Thursday, January 31, 2008

The Morals of Walking Away from Your Mortgage and House

"You signed a contract Mr. Potter!"

To summarize all of the arguments I’m about to make, let me say THERE ARE NO MORAL ISSUES IN WALKING AWAY FROM YOUR MORTGAGE AND HOME.

But Mr. Blogger, these people made a promise. Doesn’t that count for anything anymore?

Excellent question. Business is the dominant life form in America. Business lays off 30 year employees because it is legal and economically good for the company. Business pollutes because it is legal and economically good for the company. Business lobbies congress for fewer regulations and less oversight because it is legal and economically good for the company. Business gives you a 0% credit card, and then raises the rate to 30% once you have a huge balance because it is legal and economically good for the company. Business had the US bankruptcy laws changed to make it harder for people to walk away from their credit card debt because it is legal and economically good for the company. In other words Business has no morals, and Business will do absolutely anything to anyone as long as it is legal and economically good for the company.

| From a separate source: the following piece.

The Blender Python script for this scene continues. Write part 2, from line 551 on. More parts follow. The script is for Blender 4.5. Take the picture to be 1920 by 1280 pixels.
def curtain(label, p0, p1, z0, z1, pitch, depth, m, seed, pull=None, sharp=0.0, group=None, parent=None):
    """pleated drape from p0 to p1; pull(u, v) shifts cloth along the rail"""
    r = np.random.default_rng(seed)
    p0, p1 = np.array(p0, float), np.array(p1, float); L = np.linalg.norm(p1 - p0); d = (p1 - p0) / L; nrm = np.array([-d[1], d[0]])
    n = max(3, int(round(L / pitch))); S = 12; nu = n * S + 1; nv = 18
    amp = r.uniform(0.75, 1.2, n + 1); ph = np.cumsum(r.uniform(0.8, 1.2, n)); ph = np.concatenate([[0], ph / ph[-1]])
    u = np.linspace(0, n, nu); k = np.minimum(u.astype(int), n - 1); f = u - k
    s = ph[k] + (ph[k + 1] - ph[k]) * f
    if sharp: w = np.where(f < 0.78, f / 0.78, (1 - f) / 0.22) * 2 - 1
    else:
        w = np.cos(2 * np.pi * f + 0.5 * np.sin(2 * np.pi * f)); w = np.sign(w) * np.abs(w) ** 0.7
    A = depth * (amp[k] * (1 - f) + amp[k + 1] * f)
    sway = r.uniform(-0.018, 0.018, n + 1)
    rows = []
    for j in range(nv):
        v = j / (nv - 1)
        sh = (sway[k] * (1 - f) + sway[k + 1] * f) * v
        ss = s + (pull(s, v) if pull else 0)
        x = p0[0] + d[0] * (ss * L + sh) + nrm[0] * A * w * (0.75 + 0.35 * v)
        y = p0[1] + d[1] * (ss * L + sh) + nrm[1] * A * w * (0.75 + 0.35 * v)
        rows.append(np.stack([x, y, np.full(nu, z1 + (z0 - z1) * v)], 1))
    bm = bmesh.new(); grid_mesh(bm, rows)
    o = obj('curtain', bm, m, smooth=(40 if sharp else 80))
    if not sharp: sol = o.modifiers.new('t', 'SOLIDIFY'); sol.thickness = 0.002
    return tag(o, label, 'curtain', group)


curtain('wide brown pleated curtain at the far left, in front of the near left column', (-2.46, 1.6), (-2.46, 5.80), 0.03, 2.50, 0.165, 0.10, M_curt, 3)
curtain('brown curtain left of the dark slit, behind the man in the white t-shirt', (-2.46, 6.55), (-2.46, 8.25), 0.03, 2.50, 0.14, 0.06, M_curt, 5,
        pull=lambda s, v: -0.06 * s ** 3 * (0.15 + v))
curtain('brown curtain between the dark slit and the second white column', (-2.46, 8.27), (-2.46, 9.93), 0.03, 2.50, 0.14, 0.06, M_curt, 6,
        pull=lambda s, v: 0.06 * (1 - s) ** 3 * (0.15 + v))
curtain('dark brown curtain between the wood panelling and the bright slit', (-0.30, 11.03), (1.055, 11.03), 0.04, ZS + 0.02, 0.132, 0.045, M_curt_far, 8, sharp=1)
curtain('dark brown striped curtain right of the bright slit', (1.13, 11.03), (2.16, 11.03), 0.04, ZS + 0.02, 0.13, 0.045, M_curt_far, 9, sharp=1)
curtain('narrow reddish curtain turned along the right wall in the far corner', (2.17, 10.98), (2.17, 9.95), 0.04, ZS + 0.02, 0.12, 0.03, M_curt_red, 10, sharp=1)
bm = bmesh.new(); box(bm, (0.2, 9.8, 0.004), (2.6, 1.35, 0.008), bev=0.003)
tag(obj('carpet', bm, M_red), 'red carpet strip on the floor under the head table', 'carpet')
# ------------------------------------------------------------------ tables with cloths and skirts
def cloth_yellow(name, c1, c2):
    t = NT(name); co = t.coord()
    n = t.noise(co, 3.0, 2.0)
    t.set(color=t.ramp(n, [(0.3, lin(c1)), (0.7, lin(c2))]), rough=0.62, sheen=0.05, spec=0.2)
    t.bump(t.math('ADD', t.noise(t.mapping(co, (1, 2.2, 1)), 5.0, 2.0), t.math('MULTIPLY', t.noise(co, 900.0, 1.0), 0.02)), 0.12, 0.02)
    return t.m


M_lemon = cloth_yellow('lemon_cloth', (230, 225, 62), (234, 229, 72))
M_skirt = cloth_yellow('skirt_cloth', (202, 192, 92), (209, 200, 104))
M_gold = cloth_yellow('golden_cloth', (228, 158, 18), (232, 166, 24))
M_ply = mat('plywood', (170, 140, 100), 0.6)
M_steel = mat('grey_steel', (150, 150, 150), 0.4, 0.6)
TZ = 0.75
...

Well a funny thing happened recently. The housing market self destructed. And now tens of millions of people owe the banks more than their houses are worth, sometimes 100s of thousands of dollars more. The lenders and the borrowers agreed to the terms of their mortgage contracts. These contracts can come in a hundred different flavors, but basically they all say that the borrower has the duty to pay his mortgage, or he has to give his house to the bank. That is what the contracts say. They do not say that the borrower will go to Hell if he does not pay. They do not say that the borrower will go to jail. They say that the penalty for not paying the mortgage is the house. And therefore, if is legal and economically good for YOU, feel free to walk away from your house and let the bank have it.

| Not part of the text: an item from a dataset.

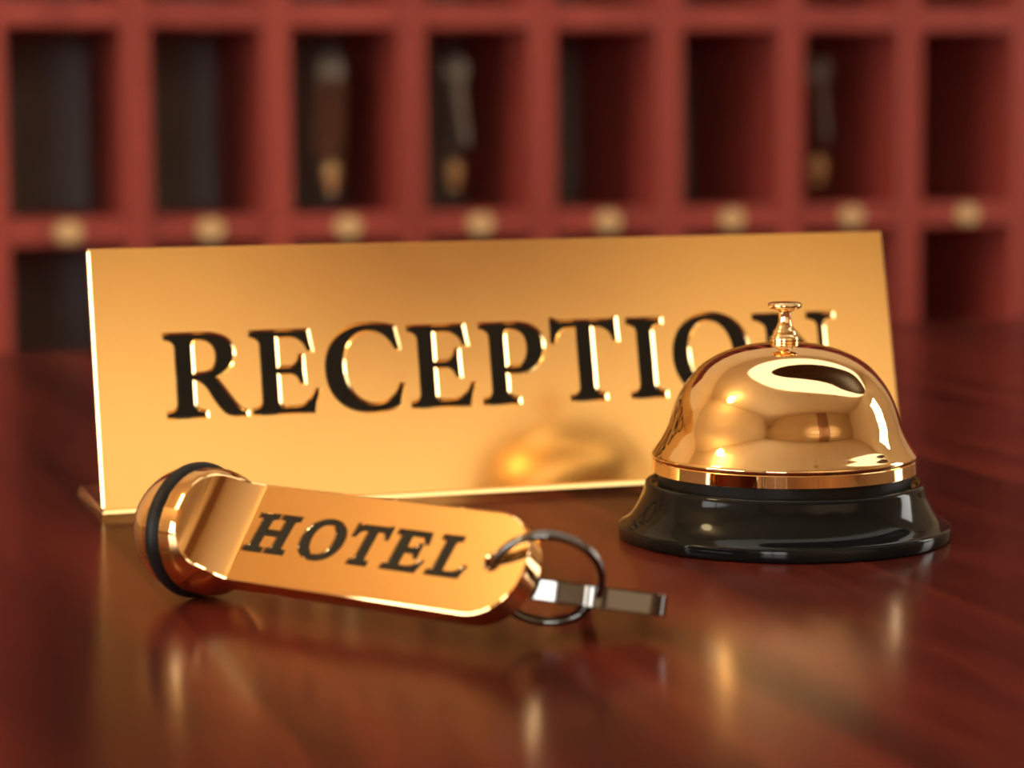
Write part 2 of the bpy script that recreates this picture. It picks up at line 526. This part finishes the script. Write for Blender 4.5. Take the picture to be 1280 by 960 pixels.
for sx in (-1.25 - 0.5, edges[-1] - 0.58):
    box_obj('end_panel', (sx, sx + 0.03, CY0 + 0.08 - 0.64, CY1 - 0.08 - 0.64, 0.0, -ZF - 0.03), M['rack_wood'], counter, 0.002)

# ------------------------------------------------------------------ the key rack behind
g0 = W(-369.92, 2011.154, 0)
PITCH, ROWH, ZT = 0.120, 0.18136, 0.02063
RX, RY = g0.x, g0.y
DEP = 0.215
C0, C1 = -3, 13                         # columns
R0, R1 = -1, 4                          # rows of boards (row 0 carries the number plates)
rack = thing('pigeonhole_rack', 'red-brown wooden pigeonhole key rack with oval brass number plates behind the counter', 'key rack', (RX, RY, ZF))
def rl(x0, x1, y0, y1, z0, z1):
    return (x0 - RX, x1 - RX, y0 - RY, y1 - RY, z0 - ZF, z1 - ZF)
top_z, bot_z = ZT + R1 * ROWH + 0.012, ZT + R0 * ROWH - 0.012
for i in range(C0, C1 + 2):
    xc = RX + (i - 0.5) * PITCH
    box_obj('divider', rl(xc - 0.0125, xc + 0.0125, RY - 0.001, RY + DEP, bot_z + 0.0005, top_z), M['rack_wood'], rack, 0.0015, 1)
xa, xb = RX + (C0 - 0.5) * PITCH, RX + (C1 + 0.5) * PITCH
for r in range(R0, R1 + 1):
    zc = ZT + r * ROWH
    for i in range(C0, C1 + 1):
        x0 = RX + (i - 0.5) * PITCH + 0.0125
        box_obj('shelf_board', rl(x0, x0 + PITCH - 0.025, RY, RY + DEP, zc - 0.011, zc + 0.011), M['rack_wood'], rack, 0.0012, 1)
box_obj('back_panel', rl(xa, xb, RY + DEP, RY + DEP + 0.012, bot_z, top_z), M['rack_back'], rack)
box_obj('base_cabinet', rl(xa - 0.0125, xb + 0.0125, RY + 0.01, RY + DEP + 0.012, ZF, bot_z), M['rack_wood'], rack, 0.003)
plate_bm = bmesh.new()
prof = []
pl_loops = [ell(0, 0, 11.5 * mm, 8.5 * mm, 0, 40, 2.0)]
pl_me = curve_mesh(pl_loops, 0.0006, 0.0005)
pl_me.transform(Matrix.Rotation(PI / 2, 4, 'X'))
screw_bm = lathe_bm([(0, 0), (0.0012, 0), (0.0010, 0.0006), (0, 0.0009)], 10, Matrix.Rotation(PI / 2, 4, 'X'))
screw_me = None
for i in range(0, 8):
    p = mesh_obj('number_plate', pl_me, M['plate_brass'], rack)
    p.location = (i * PITCH, -0.0022, ZT - ZF)
    for sx in (-1, 1):
        if screw_me is None:
            s = bm_obj('screw', screw_bm, M['brass'], p, True)
            screw_me = s.data
        else:
            s = mesh_obj('screw', screw_me, None, p)
        s.location = (sx * 0.0088, -0.0011, 0)

# keys that hang in three of the pigeonholes, each on a hook of the rack
def hanging_key(col, depth, tilt, label, dark=False):
    x = RX + col * PITCH
    zt = ZT + ROWH - 0.011
    y = RY + depth
    hk = bmesh.new()
    pts = [Vector((0, 0, 0)), Vector((0, 0, -0.006)), Vector((0, -0.002, -0.010)), Vector((0, -0.006, -0.012)), Vector((0, -0.009, -0.009))]
    sweep_bm(hk, pts, 0.0011, 8)
    h = bm_obj('hook', hk, M['brass'], rack, True, 60)
    h.location = (x - RX, y - RY, zt - ZF)
    root = thing('room_key', label, 'key', (x, y, zt - 0.012), 'keys hanging in the pigeonholes')
    metal = M['leather'] if dark else M['dull_steel']
    bm = bmesh.new()
    pts = [Vector((0.0, -0.004 + 0.010 * math.cos(a), -0.008 + 0.010 * math.sin(a))) for a in [2 * PI * k / 24 for k in range(24)]]
    sweep_bm(bm, pts, 0.0009, 8, True)
    bm_obj('split_ring', bm, M['dull_steel'], root, True)
    loops = [[(xx, yy) for xx, yy in ell(0, -0.011, 0.011, 0.012, 0, 30, 2.2)], ell(0, -0.004, 0.0032, 0.0032, 0, 16, 2.0)]
    me = curve_mesh(loops, 0.0009, 0.0003)
    rot = Matrix.Translation((0, -0.004, -0.012)) @ Matrix.Rotation(tilt, 4, 'Y') @ Matrix.Rotation(PI / 2, 4, 'X')
    me.transform(rot)
    mesh_obj('bow', me, M['dull_steel'], root)
    if dark:
        lp = [rounded_rect(-0.0135, 0.0135, -0.088, -0.020, 0.004)]
    else:
        lp = [[(-0.004, -0.021), (-0.004, -0.070), (-0.002, -0.078), (0.001, -0.080), (0.004, -0.074), (0.0028, -0.066), (0.0042, -0.060),
               (0.0026, -0.053), (0.004, -0.046), (0.004, -0.021)]]
    me = curve_mesh(lp, 0.0012, 0.0003)
    me.transform(rot)
    mesh_obj('strap' if dark else 'blade', me, metal, root)
    bm = bmesh.new()
    sweep_bm(bm, [Vector((-0.002, -0.013, -0.012)), Vector((-0.004, -0.017, -0.05)), Vector((-0.005, -0.018, -0.103))], 0.0011, 8)
    bm_obj('cord', bm, M['leather'], root, True, 60)
    bm = lathe_bm(smooth_prof([(0, -0.020), (0.0045, -0.0185), (0.0055, -0.0165), (0.0035, -0.013), (0.0062, -0.009), (0.0082, -0.003),
                               (0.0070, 0.003), (0.0035, 0.0065), (0.002, 0.009), (0, 0.0095)], 4), 24)
    b = bm_obj('brass_weight', bm, M['ball_brass'], root, True)
    b.location = (-0.005, -0.018, -0.111)
    return root
hanging_key(2, 0.054, math.radians(3), 'brown strapped key with a small brass weight, leftmost of the keys hanging in the rack', True)
hanging_key(3, 0.078, math.radians(-8), 'steel key with a bright brass weight hanging in the rack, second from the left')
hanging_key(6, 0.078, math.radians(-8), 'steel key with a brass weight hanging in the rack, rightmost, above the bell')

# ------------------------------------------------------------------ the RECEPTION sign
so = W(-112.464, 651.312, 0)
SW, SH, TAU, SL = 243.993, 72.921, math.radians(13.504), 47.4
sign = thing('desk_sign', 'tilted polished gold desk sign reading RECEPTION in black serif capitals', 'sign', (so.x, so.y, 0))
up = Vector((0, math.sin(TAU), math.cos(TAU)))
nn = Vector((0, -math.cos(TAU), math.sin(TAU)))
BV = 0.62
LET = [('R', 20.0, 42.0), ('E', 44.2, 63.2), ('C', 65.7, 88.0), ('E', 90.4, 109.3), ('P', 112.0, 131.0), ('T', 133.9, 154.3),
       ('I', 157.8, 168.4), ('O', 171.9, 196.2), ('N', 198.4, 224.6)]
glyphs = [glyph(c, a, b, 24.9, 48.1) for c, a, b in LET]
face_loops = [rounded_rect(0, SW * mm, 0, SH * mm, 0.0008, 3)]
for g in glyphs:
    face_loops += g
MF = frame_matrix(Vector((0, 0, 0.0023)) - nn * 0.0016, Vector((1, 0, 0)), up, nn)
me = curve_mesh(face_loops, 0.0016 - BV * mm, BV * mm, -BV * mm)      # letter-shaped openings with chamfered rims
for v in me.vertices:
    if v.co.y > (SH - BV * 1.05) * mm:
        v.co.y = SH * mm
me.transform(MF)
mesh_obj('face_plate', me, M['sign_gold'], sign)
me = curve_mesh([rounded_rect(0.8 * mm, (SW - 0.8) * mm, 0.5 * mm, (SH - 0.8) * mm, 0.0008, 3)], 0.0004)
me.transform(MF @ Matrix.Translation((0, 0, -0.00205)))
mesh_obj('back_plate', me, M['sign_gold'], sign)
for g in glyphs:
    me = curve_mesh(g, 0.0003)
    me.transform(MF @ Matrix.Translation((0, 0, 0.0016 - BV * mm - 0.00035)))
    mesh_obj('letter', me, M['black_enamel'], sign)
bm = bmesh.new()
sec = [(-0.0014, 0), (-0.0014, 0.0015), (-0.0006, 0.0025), (SL * mm, 0.0025), (SL * mm, 0)]      # y, z: front edge chamfered
va = [bm.verts.new((-0.0003, y, z)) for y, z in sec]
vb = [bm.verts.new((SW * mm + 0.0003, y, z)) for y, z in sec]
for q in (va, vb):                        # ends chamfered too
    for v in q:
        if v.co.z > 0.002:
            v.co.x += 0.0008 if q is va else -0.0008
bm.faces.new(va)
bm.faces.new(vb)
for k in range(5):
    bm.faces.new((va[k], va[(k + 1) % 5], vb[(k + 1) % 5], vb[k]))
bm_obj('base_plate', bm, M['sign_gold'], sign)

# ------------------------------------------------------------------ the bell
bo = W(70.545, 618.858, 0)
bell = thing('reception_bell', 'shiny gold domed call bell on a flared black base, in front of the sign', 'bell', (bo.x, bo.y, 0))
def P(pts):
    return [(r * mm, z * mm) for r, z in pts]
bm = lathe_bm(P([(0, 0), (42.2, 0), (42.9, 0.3), (43.0, 0.7), (43.0, 3.0), (42.8, 3.5)] + smooth_prof([(42.2, 3.7), (40.2, 5.2), (38.3, 7.9), (36.9, 10.8), (36.2, 13.3)], 4)
                 + [(36.0, 14.1), (35.4, 14.5), (34.8, 14.5), (34.3, 14.1), (33.9, 13.2), (31.5, 12.6), (28, 12.6), (0, 12.6)]), 128)
bm_obj('base', bm, M['black_gloss'], bell, True, 50)
bm = lathe_bm(P([(0, 12.6), (32.7, 12.9), (32.7, 17.2), (0, 17.2)]), 64)
bm_obj('inner_drum', bm, M['black_enamel'], bell, True, 40)
bm = lathe_bm(P([(0, 17.0), (33.6, 16.9), (34.2, 17.0), (34.3, 17.2), (34.1, 20.1), (34.0, 20.25), (33.6, 20.3), (33.0, 20.3), (0, 20.3)]), 160)
bm_obj('rim', bm, M['bell_gold'], bell, True, 25)
dome = smooth_prof([(33.9, 20.25), (34.3, 20.9), (34.2, 21.7), (33.2, 23.2), (31.9, 25.2), (30.3, 28.4), (29.1, 32.3), (27.6, 36.3), (25.1, 40.4), (20.9, 44.8), (15.0, 48.0), (8.0, 49.8), (0, 50.4)], 8)
bm_obj('dome', lathe_bm(P(dome), 160), M['bell_gold'], bell, True, 60)
bm = lathe_bm(P([(0, 49.0), (3.4, 49.0)] + smooth_prof([(3.55, 49.6), (3.75, 50.6), (3.7, 51.6), (3.3, 52.3)], 4) + smooth_prof([(3.2, 52.4), (2.9, 53.3), (2.2, 54.4), (1.75, 55.6), (1.6, 57.0)], 4)
                 + [(1.6, 58.6), (0, 58.6)]), 40)
bm_obj('stem', bm, M['bell_gold'], bell, True, 50)
bm = lathe_bm(P([(0, 58.2), (1.7, 58.2), (2.4, 58.7), (3.9, 59.1), (4.3, 59.5), (4.35, 60.1), (4.1, 60.5), (3.4, 60.7), (0, 60.9)]), 48)
bm_obj('push_button', bm, M['bell_gold'], bell, True, 45)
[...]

I am not saying you should try to live in the house without making payments until you are evicted. That’s not nice. But if you and your lawyer (you need a lawyer to look at all of your loan documents) agree that it is in your best interest to walk away, then do it. And don’t feel bad. The bank doesn’t feel bad when it hits you with a giant bounced check fee, or with a credit card late fee. And it doesn’t feel bad about evicting people who can’t pay their mortgages. Why doesn’t it feel bad? Because what it is doing is legal according to the contracts that everybody signed. And so is dumping your sinking house back on that very same bank.